Since my barbs are in a tank with only clown loaches, two of which are quite large, I feed most of the food specifically for them. So that means a lot of sinking foods. I feed my flake mix for the barbs then. But my clowns are pigs and the biggest at over 10 inches, and fat, is a pig and will eat the flake as soon as it hits the water. But that fish knows the good sinking stuff comes in next.
When I feed my frozen food mix the barbs are happy to eat that as it sinks slowly. (Mysis and brine shrimp, daphnia- occasionally blood worms.) The barbs are not big on the Repashy and my choice of foods is tilted towards my clowns, corys and especially plecos. When I feed my Repashy mixes, the barbs again get flakes, But, I also have Omega One color boosting flakes I will feed now and then. My my flake mix only has about 10% color boosting flake but it includes immune boosting, veggie and algae flakes. I use basic flake mix and then add the other flakes. I may add some Black worm flakes to the mix when I can get them.
When I mix the Repashy, I do it in smallish casserole containers where it then cools. After I take out the slab, there is a thin film of food left behind. I can peel it off and that I feed to the barbs. The thickness makes something almost like a flake which doesn't sink fast, so the barbs can easily get it. Since I freeze most of the batched Repashy food cut into pieces, I only get the thin bits once every few months when I make it.

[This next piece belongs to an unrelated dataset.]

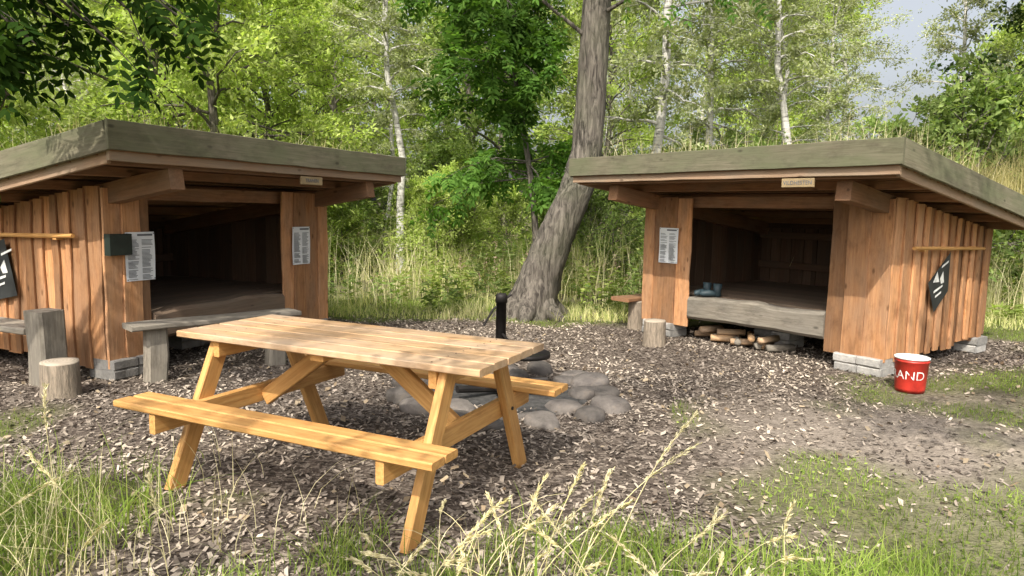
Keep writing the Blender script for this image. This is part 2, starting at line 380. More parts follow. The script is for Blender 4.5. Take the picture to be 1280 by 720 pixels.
# grass ---------------------------------------------------------
def blades(acc,x,y,z,hh,wd,rs,lean=.5,m=0,seg=3,dirb=None):
    n=len(x)
    if n==0:return
    a=rs.uniform(0,6.28,n)
    l=np.abs(rs.randn(n))*lean*hh
    dx,dy=np.cos(a)*l,np.sin(a)*l
    if dirb is not None: dx=dx+dirb[0]*hh;dy=dy+dirb[1]*hh
    wa=rs.uniform(0,6.28,n);wx,wy=np.cos(wa)*wd/2,np.sin(wa)*wd/2
    rows=[]
    for k in range(seg+1):
        t=k/seg;tt=t*t;ww=(1-t)**.7+.04
        cx=x+dx*tt;cy=y+dy*tt;cz=z+hh*(t-.25*tt*np.minimum(1,l/hh))
        rows.append(np.stack([cx-wx*ww,cy-wy*ww,cz],-1));rows.append(np.stack([cx+wx*ww,cy+wy*ww,cz],-1))
    v=np.stack(rows,1);b0=(np.arange(n)*(2*seg+2))[:,None]
    q=np.concatenate([b0+np.array([[2*k,2*k+1,2*k+3,2*k+2]]) for k in range(seg)],0)
    acc.add(v,q,m)
rs=np.random.RandomState(21)
acc=Acc()
n=230000;x=rs.uniform(-6,8,n);y=1.3+9.5*rs.rand(n)**1.2
g=gmask(x,y);k=(rs.rand(n)<np.clip((g-.42)*1.5,0,1))&~infoot(x,y,.15);x=x[k];y=y[k];n=len(x)
tall=sst(2.1,2.6,-x)*sst(-3.5,-3.0,-y)
hh=rs.uniform(.015,.065,n)*(1+2.2*tall)*(1+.8*sst(9,10,y))
blades(acc,x,y,gz(x,y)-.005,hh,.004+.02*hh,rs,.7)
n=26000;x=rs.uniform(-5,6,n);y=1.6+8*rs.rand(n)**1.2;k=(rs.rand(n)<np.clip((gmask(x,y)-.45)*1.3,0,1))&~infoot(x,y,.15);x=x[k];y=y[k];n=len(x)
leaves(acc,np.stack([x,y,gz(x,y)+rs.uniform(.008,.035,n)],-1),np.stack([rs.randn(n),rs.randn(n),rs.randn(n)*.25],-1),.022,.8,0,rs,1.5)
link(bpy.data.objects.new('lawn_grass',acc.mesh('lawn_grass',[M['grass']])))
acc=Acc();n=2600
x=rs.normal(-2.2,.45,n);y=rs.normal(2.55,.4,n);k=(x<-1.5+.3*nz(x,y))&(y>1.9);x=x[k];y=y[k];n=len(x)
blades(acc,x,y,gz(x,y),rs.uniform(.10,.34,n),.006,rs,.9,0,4)
n=420;x=rs.normal(-2.1,.5,n);y=rs.normal(2.6,.4,n);blades(acc,x,y,gz(x,y),rs.uniform(.2,.42,n),.0045,rs,.8,1,4)
n=3600;cx=rs.uniform(-1.2,1.9,34);cy=rs.uniform(1.95,2.9,34);ci=rs.randint(0,34,n)
x=cx[ci]+rs.randn(n)*.09;y=cy[ci]+rs.randn(n)*.09;blades(acc,x,y,gz(x,y),rs.uniform(.05,.20,n),.005,rs,.9,0,4)
link(bpy.data.objects.new('tall_grass',acc.mesh('tall_grass',[M['grass'],M['straw']])))
# seeding grass stalks in the foreground
acc=Acc()
def stalk(x,y,hh,dx,dy,w=.0026,head=True,m=0,droop=.12):
    t=np.linspace(0,1,10)[:,None]
    kx,ky=rs.randn(2)*.02
    pts=np.array([x,y,0.])+np.concatenate([dx*t**1.7+kx*np.sin(t*5),dy*t**1.7+ky*np.sin(t*4),hh*(t-droop*t**3.2)],1)
    tube(acc,pts,w*(1-.6*t[:,0]),4,m)
    if head:
        n=70;tt=rs.uniform(.72,1,n);P=np.stack([np.interp(tt,t[:,0],pts[:,c]) for c in range(3)],1)
        d=norm(pts[-1]-pts[-3])+rs.randn(n,3)*.25
        leaves(acc,P+rs.randn(n,3)*.003,d,.022,.22,m,rs)
    if rs.rand()<.7:
        q_=pts[3];l=rs.uniform(.08,.2)
        blades(acc,np.array([q_[0]]),np.array([q_[1]]),np.array([q_[2]]),np.array([l]),.005,rs,1.1,m,4)
for (x,y,hh,dx,dy) in [(.28,2.2,.86,.36,.12),(.22,2.35,.72,.44,.05),(.05,2.2,.52,-.12,.1),(.0,2.3,.56,.15,.1),(-.1,2.3,.47,.25,.05),
    (.3,2.15,.55,-.2,.1),(-.3,2.2,.42,.22,.1),(-.25,2.4,.47,.3,0),(.1,2.4,.45,.32,.02),(.35,2.3,.42,-.3,0),(.15,2.5,.60,.1,-.1),(.9,2.3,.52,.10,.0),
    (-1.35,2.3,.66,-.3,.05),(-1.2,2.4,.5,-.1,.05),(-1.75,2.6,.8,-.05,.1),(-1.5,2.2,.45,.2,0),(-.45,2.2,.36,.2,.05),(.45,2.2,.48,.25,.1),(.6,2.1,.42,-.25,.1),(-2,2.3,.5,.4,.2),(-.05,2.1,.6,.35,.1),(.2,2.1,.66,.12,.15)]:
    stalk(x,y,hh,dx,dy)
for _ in range(50): stalk(rs.uniform(-.5,.9),rs.uniform(2.0,2.6),rs.uniform(.22,.5),rs.uniform(-.35,.4),rs.uniform(-.1,.15),.002,rs.rand()<.6,0,.35)
x=np.array([.5,.62,.42,.55,.3,.7,.8,.2,.45,.1,.65]);y=np.array([2.4,2.3,2.5,2.35,2.4,2.3,2.2,2.3,2.2,2.3,2.5])
blades(acc,x,y,y*0,np.array([.62,.36,.34,.42,.32,.34,.3,.37,.45,.4,.5]),.016,rs,.5,1,7)
link(bpy.data.objects.new('seeding_grass',acc.mesh('seeding_grass',[M['straw'],M['grass']])))
# meadow behind: mixed grasses and leafy herbs
acc=Acc();n=75000
y=9.0+15*rs.rand(n)**1.3;x=rs.uniform(-1,1,n)*(5+y*.75)
cl=nz(x*.7,y*.7);k=(rs.rand(n)<np.clip(.65+.7*cl,.08,1))&~infoot(x,y,.3)
k&=~((x-.2)**2+(y-9.5)**2<.35);x=x[k];y=y[k];n=len(x)
hb=(.16+.74*sst(9.3,11.6,y))*(1+.55*nz(x*.9+4,y*.9))
blades(acc,x,y,y*0,np.clip(hb,.12,1.3)*rs.uniform(.4,1.3,n),.010+.006*(y>13),rs,.7,0,3)
n=7000;y=9.9+12*rs.rand(n)**1.2;x=rs.uniform(-1,1,n)*(4+y*.6);k=~infoot(x,y,.3)&(nz(x*.8+9,y*.8)>-.3);x=x[k];y=y[k];n=len(x)
blades(acc,x,y,y*0,rs.uniform(.6,1.25,n),.010,rs,.35,1,3)
nc=420;cy=9.7+11*rs.rand(nc)**1.2;cx=rs.uniform(-1,1,nc)*(4+cy*.6);k=~infoot(cx,cy,.5)&((cx-.2)**2+(cy-9.5)**2>.6);cx=cx[k];cy=cy[k]
for a,b2 in zip(cx,cy):
    hgt=rs.uniform(.35,1.25)*(.55+.45*sst(9.5,12,b2));ns=rs.randint(4,9);mm=2+(rs.rand()<.5)
    for s in range(ns):
        bx,by=a+rs.randn()*.22,b2+rs.randn()*.2;h2=hgt*rs.uniform(.6,1.1);lx,ly=rs.randn(2)*.12*h2
        nl=22;t=rs.rand(nl)**.8;P=np.stack([bx+lx*t,by+ly*t,h2*t],-1)+rs.randn(nl,3)*.02
        D=rs.randn(nl,3);D[:,2]=D[:,2]*.3+.15;leaves(acc,P,D,.12 if b2<14 else .16,.3,mm,rs)
        if rs.rand()<.25:
            t=rs.uniform(.85,1.12,16);leaves(acc,np.stack([bx+lx*t,by+ly*t,h2*t],-1)+rs.randn(16,3)*.015,rs.randn(16,3)+[0,0,1],.035,.5,4,rs)
link(bpy.data.objects.new('meadow_grass',acc.mesh('meadow_grass',[M['meadow'],M['straw'],M['lf_shrub'],M['lf_bright'],M['mauve']])))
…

There is one more consideration in feeding that tank. Long ago I made the mistake of using large sized river gravel in the clown tank when it was a 75 gal. Sand, or even much smaller gravel. was the much better choice, but I did not do sand back when. Plus the big gravel was cheaper to do. So,the barbs cannot get at food in the crevices between the stones or below the surface. The clowns, on the other hand, figured out long ago how to dig by picking up the large gravel a piece at a time and then tossing it aside. Often the gravel hits the glass and you can hear it.
For a number of years, on a long defunct fish forum and chat site, I was friendly with a gent my age from TN. He had 50+ years in the pet and fish trade. He worked on all levels of fish from selling in pet and fish stores to working wholesale and breeding. He owned his own store once or twice. I learned a lot from him. By chance I wound up with too many clowns and a number were in the 3 -4 inch range. He qaw down one tank, a 135 gal. (and a pond). He had clowns in his tank. So I sent him 3 of my "overflow."
Not long after he got them we met in the fish chat where he complained to me that my clowns had taught his to pick up and throw big gravel and small stones. So much for those who say fish cannot learn.